10 Things About Buddy Holly

On February 3, 1959, musicians Buddy Holly, Ritchie Valens, and J. P. "The Big Bopper" Richardson (along with pilot Roger Peterson) were killed in a plane crash near Clear Lake, Iowa. The date became known as "The Day the Music Died." Holly was only 22 years old at the time, but he has had a lasting impact on music history. Here are a few things you might not know about Holly and his music on the 61st anniversary of his death.
1. Buddy Holly opened for Elvis Presley.
By the time he hit high school, Buddy Holly was playing guitar; by 1953, when he was only 17, he was playing regularly on radio in the country-and-western duo Buddy and Bob (Bob was Bob Montgomery, a friend from elementary school). On February 13, 1955, at the Fair Park Coliseum in Lubbock, Buddy and Bob opened for Elvis—with Holly borrowing Presley’s Martin guitar for the occasion. The pair would open for Presley twice more that year.
2. "Peggy Sue" was originally "Cindy Lou."

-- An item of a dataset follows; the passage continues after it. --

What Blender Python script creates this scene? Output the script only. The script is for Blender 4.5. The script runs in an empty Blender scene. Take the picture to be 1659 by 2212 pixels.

The single, released on September 20, 1957, first carried the moniker of Holly’s niece, Cindy Lou Kaiter. But Jerry Allison, The Crickets’s drummer who co-wrote the song (with Holly and Norman Petty), prevailed upon the others to name it after his girlfriend, Peggy Sue Gerron. Happy ending: Allison and Peggy Sue got married. Unhappy: they divorced in 1965.